#### Data ####
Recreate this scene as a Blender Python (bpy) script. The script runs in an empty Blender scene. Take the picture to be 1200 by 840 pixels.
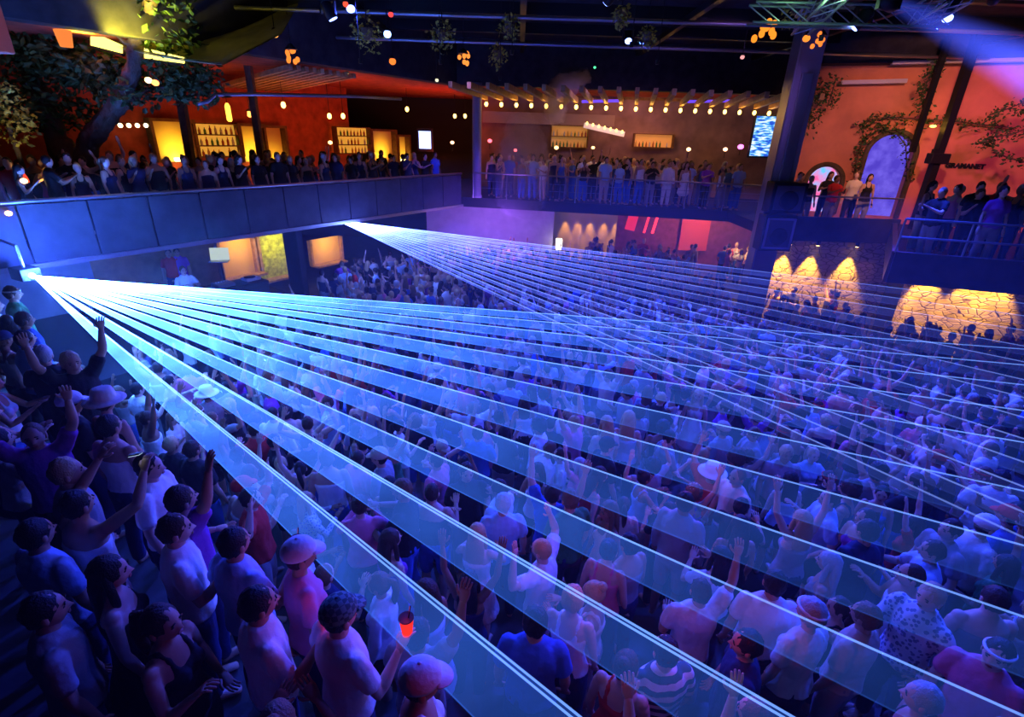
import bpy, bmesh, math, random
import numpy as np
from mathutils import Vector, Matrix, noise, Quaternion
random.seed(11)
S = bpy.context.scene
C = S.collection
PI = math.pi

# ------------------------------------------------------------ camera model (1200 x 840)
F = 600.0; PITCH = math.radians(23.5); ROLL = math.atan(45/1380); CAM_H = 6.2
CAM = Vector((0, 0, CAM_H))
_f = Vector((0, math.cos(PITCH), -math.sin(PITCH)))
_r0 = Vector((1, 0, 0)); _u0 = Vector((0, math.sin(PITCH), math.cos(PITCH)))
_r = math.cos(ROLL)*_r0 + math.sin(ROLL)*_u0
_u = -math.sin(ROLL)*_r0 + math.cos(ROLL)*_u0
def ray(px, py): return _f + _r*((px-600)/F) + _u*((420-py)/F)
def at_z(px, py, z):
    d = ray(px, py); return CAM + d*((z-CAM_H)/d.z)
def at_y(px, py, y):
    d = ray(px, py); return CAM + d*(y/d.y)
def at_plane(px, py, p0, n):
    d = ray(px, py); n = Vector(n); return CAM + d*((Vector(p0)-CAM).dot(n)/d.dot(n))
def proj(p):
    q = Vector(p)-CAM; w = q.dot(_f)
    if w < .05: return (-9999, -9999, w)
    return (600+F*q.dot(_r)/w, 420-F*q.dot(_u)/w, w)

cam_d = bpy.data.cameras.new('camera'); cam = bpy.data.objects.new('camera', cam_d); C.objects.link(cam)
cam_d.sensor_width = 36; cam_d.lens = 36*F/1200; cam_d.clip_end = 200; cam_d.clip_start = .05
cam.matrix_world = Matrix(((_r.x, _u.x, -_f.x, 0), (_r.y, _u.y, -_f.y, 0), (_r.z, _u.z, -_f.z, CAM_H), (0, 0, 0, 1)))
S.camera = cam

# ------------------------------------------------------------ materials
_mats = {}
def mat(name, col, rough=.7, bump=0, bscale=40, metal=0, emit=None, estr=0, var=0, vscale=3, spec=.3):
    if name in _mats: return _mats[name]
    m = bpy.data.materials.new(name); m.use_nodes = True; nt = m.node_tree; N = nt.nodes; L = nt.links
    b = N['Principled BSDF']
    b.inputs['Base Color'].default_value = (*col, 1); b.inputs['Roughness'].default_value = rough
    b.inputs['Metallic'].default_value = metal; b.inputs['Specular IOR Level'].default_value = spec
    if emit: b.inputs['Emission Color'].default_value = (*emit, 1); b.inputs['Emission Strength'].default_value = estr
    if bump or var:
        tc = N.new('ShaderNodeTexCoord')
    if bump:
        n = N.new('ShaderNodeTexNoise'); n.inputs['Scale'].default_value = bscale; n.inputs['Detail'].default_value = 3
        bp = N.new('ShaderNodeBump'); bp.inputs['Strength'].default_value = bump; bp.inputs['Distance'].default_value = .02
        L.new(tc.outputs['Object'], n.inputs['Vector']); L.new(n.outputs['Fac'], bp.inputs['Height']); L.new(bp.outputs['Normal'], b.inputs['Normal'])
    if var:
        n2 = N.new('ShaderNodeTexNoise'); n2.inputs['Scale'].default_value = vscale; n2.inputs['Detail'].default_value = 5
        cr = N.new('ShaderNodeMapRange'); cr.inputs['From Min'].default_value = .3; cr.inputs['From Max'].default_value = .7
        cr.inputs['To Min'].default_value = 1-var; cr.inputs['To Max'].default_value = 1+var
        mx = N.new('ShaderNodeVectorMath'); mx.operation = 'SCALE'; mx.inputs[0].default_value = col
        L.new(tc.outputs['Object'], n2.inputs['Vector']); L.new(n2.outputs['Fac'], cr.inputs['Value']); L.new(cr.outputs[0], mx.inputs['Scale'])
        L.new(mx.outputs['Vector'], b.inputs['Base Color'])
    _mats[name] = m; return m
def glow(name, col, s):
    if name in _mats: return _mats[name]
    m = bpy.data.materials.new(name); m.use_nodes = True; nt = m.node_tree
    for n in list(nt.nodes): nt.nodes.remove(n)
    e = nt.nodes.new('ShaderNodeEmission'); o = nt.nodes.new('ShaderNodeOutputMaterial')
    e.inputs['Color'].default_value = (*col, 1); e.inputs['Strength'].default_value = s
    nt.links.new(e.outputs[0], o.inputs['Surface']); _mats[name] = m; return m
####
Aim of the task >>
Make an exact reproduction of the listing above, without any pictures.

Reply >>
Recreate this scene as a Blender Python (bpy) script. The script runs in an empty Blender scene. Take the picture to be 1200 by 840 pixels.
import bpy, bmesh, math, random
import numpy as np
from mathutils import Vector, Matrix, noise, Quaternion
random.seed(11)
S = bpy.context.scene
C = S.collection
PI = math.pi

# ------------------------------------------------------------ camera model (1200 x 840)
F = 600.0; PITCH = math.radians(23.5); ROLL = math.atan(45/1380); CAM_H = 6.2
CAM = Vector((0, 0, CAM_H))
_f = Vector((0, math.cos(PITCH), -math.sin(PITCH)))
_r0 = Vector((1, 0, 0)); _u0 = Vector((0, math.sin(PITCH), math.cos(PITCH)))
_r = math.cos(ROLL)*_r0 + math.sin(ROLL)*_u0
_u = -math.sin(ROLL)*_r0 + math.cos(ROLL)*_u0
def ray(px, py): return _f + _r*((px-600)/F) + _u*((420-py)/F)
def at_z(px, py, z):
    d = ray(px, py); return CAM + d*((z-CAM_H)/d.z)
def at_y(px, py, y):
    d = ray(px, py); return CAM + d*(y/d.y)
def at_plane(px, py, p0, n):
    d = ray(px, py); n = Vector(n); return CAM + d*((Vector(p0)-CAM).dot(n)/d.dot(n))
def proj(p):
    q = Vector(p)-CAM; w = q.dot(_f)
    if w < .05: return (-9999, -9999, w)
    return (600+F*q.dot(_r)/w, 420-F*q.dot(_u)/w, w)

cam_d = bpy.data.cameras.new('camera'); cam = bpy.data.objects.new('camera', cam_d); C.objects.link(cam)
cam_d.sensor_width = 36; cam_d.lens = 36*F/1200; cam_d.clip_end = 200; cam_d.clip_start = .05
cam.matrix_world = Matrix(((_r.x, _u.x, -_f.x, 0), (_r.y, _u.y, -_f.y, 0), (_r.z, _u.z, -_f.z, CAM_H), (0, 0, 0, 1)))
S.camera = cam

# ------------------------------------------------------------ materials
_mats = {}
def mat(name, col, rough=.7, bump=0, bscale=40, metal=0, emit=None, estr=0, var=0, vscale=3, spec=.3):
    if name in _mats: return _mats[name]
    m = bpy.data.materials.new(name); m.use_nodes = True; nt = m.node_tree; N = nt.nodes; L = nt.links
    b = N['Principled BSDF']
    b.inputs['Base Color'].default_value = (*col, 1); b.inputs['Roughness'].default_value = rough
    b.inputs['Metallic'].default_value = metal; b.inputs['Specular IOR Level'].default_value = spec
    if emit: b.inputs['Emission Color'].default_value = (*emit, 1); b.inputs['Emission Strength'].default_value = estr
    if bump or var:
        tc = N.new('ShaderNodeTexCoord')
    if bump:
        n = N.new('ShaderNodeTexNoise'); n.inputs['Scale'].default_value = bscale; n.inputs['Detail'].default_value = 3
        bp = N.new('ShaderNodeBump'); bp.inputs['Strength'].default_value = bump; bp.inputs['Distance'].default_value = .02
        L.new(tc.outputs['Object'], n.inputs['Vector']); L.new(n.outputs['Fac'], bp.inputs['Height']); L.new(bp.outputs['Normal'], b.inputs['Normal'])
    if var:
        n2 = N.new('ShaderNodeTexNoise'); n2.inputs['Scale'].default_value = vscale; n2.inputs['Detail'].default_value = 5
        cr = N.new('ShaderNodeMapRange'); cr.inputs['From Min'].default_value = .3; cr.inputs['From Max'].default_value = .7
        cr.inputs['To Min'].default_value = 1-var; cr.inputs['To Max'].default_value = 1+var
        mx = N.new('ShaderNodeVectorMath'); mx.operation = 'SCALE'; mx.inputs[0].default_value = col
        L.new(tc.outputs['Object'], n2.inputs['Vector']); L.new(n2.outputs['Fac'], cr.inputs['Value']); L.new(cr.outputs[0], mx.inputs['Scale'])
        L.new(mx.outputs['Vector'], b.inputs['Base Color'])
    _mats[name] = m; return m
def glow(name, col, s):
    if name in _mats: return _mats[name]
    m = bpy.data.materials.new(name); m.use_nodes = True; nt = m.node_tree
    for n in list(nt.nodes): nt.nodes.remove(n)
    e = nt.nodes.new('ShaderNodeEmission'); o = nt.nodes.new('ShaderNodeOutputMaterial')
    e.inputs['Color'].default_value = (*col, 1); e.inputs['Strength'].default_value = s
    nt.links.new(e.outputs[0], o.inputs['Surface']); _mats[name] = m; return m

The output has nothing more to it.